A politician is no better than his last speech; a horse, its last race; and a defensive handgun, the ammo it’s loaded with. No matter how modern or customized your defensive handgun is, if it’s not loaded with the right ammo, it could deliver less than satisfactory results. When it comes to defensive handgun ammo, there are three things that must be considered: reliability, recoil and terminal performance—the triad of defensive handgun ammunition. You must find the proper balance between these three elements if you want to maximize your handgun’s stopping potential.

Reliability Issues

There is only one level of reliability to accept, and that’s 100 percent. Anything less might leave you holding nothing but an impact weapon. When things go bad, they are generally bad all around. If you’re relying on ammunition that’s only 90-percent reliable in your handgun, expect that 10 percent to show up when you really need the ammo to work. How do you establish that a load is 100-percent reliable in your handgun? Obviously, you have to test it. The question is how many rounds must be fired.

It’s doubtful that experts will agree on this, but one thing’s for sure: Every time you fire your handgun with a certain load, you are one shot closer to it malfunctioning with that load. Shoot any gun/ammo combination enough, and you’ll experience a stoppage. It might be induced by the ammo, gun or shooter or even by a combination of all three, but it will come.

With the understanding that we all live by the dollar bill and that defensive handgun ammunition is not cheap, here is the protocol I follow and suggest when it comes to establishing reliability. I fire 50 rounds while conducting defensive-type drills. If the handgun/ammo combo delivers 100-percent reliability during those drills, I’ll trust that load until it proves otherwise. When I replace my ammo annually, I’ll fire the old ammo under the same conditions. Once I’ve fired 250 rounds without a hiccup, I quit worrying about it altogether.

Here’s another consideration. In gun magazines you’ll see references to torture tests where a handgun is subjected to hundreds of rounds without being cleaned. With regard to carry-gun reliability, this is of no value unless you plan to never clean your gun. Most folks I know generally carry a clean gun or a gun that has only had a magazine or two fired through it since cleaning. When establishing reliability, conduct the evaluation with the gun in the condition you will carry it. When speaking of reliability, there should also be some mention of accuracy because, after all, you need to rely on your ammo to hit what you are shooting at. As important as accuracy is, I can’t think of a single defensive handgun load I’ve tested in the last several years that did not deliver adequate accuracy. Besides, in reality, your handgun and your skill with it will have more bearing on accuracy than the ammunition.

Recoil Matters

Regardless of the handgun you carry, different loads will generate substantially different levels of recoil. Among the common carry calibers, I’ve seen the least variance of recoil with the .40 S&W. For the most part—at least as far as I am concerned—recoil will be very similar whether you’re using 155- or 180-grain bullets in a .40 S&W. With the .380 Auto, the 9mm and the .45 ACP, it’s a different story mostly because of the wide variety of bullet weights and the +P offerings for each cartridge.

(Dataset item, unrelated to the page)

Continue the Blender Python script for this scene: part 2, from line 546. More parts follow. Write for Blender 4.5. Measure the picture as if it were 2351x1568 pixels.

The same is true with the .38 Special, the .38 Special +P and the .357 Magnum revolvers. A revolver capable of firing all three cartridges will show massive swings in recoil impulse. The amount of recoil impulse is important because it can adversely affect your ability to trigger a fast, well-aimed second shot. Depending on your handgun, shooting skill and strength, the amount of recoil you can control will vary. How do you determine what you can handle? You’ll have to shoot to find out.

Luckily, ammunition manufacturers offer external ballistics data on the ammo they load, which will help you determine the maximum recoil you can handle. Let’s say, for example, you find that you can comfortably shoot Buffalo Bore’s +P+ 9mm 95-grain TAC-XP load out of your Kimber Solo. According to Buffalo Bore, that load has a muzzle energy of about 413 foot-pounds. For all practical purposes, you can shoot any other 9mm load, which generates the same or less muzzle energy with equal control.

You can use those energy figures to make comparisons for other guns in other chamberings too. What you cannot do is compare a load with 400 foot-pounds from your 27-ounce Colt Commander in .45 ACP with a load that generates the same amount of foot-pounds out of your 17-ounce Kimber Solo. The comparison is only valid when looking at different loads fired from the same handgun.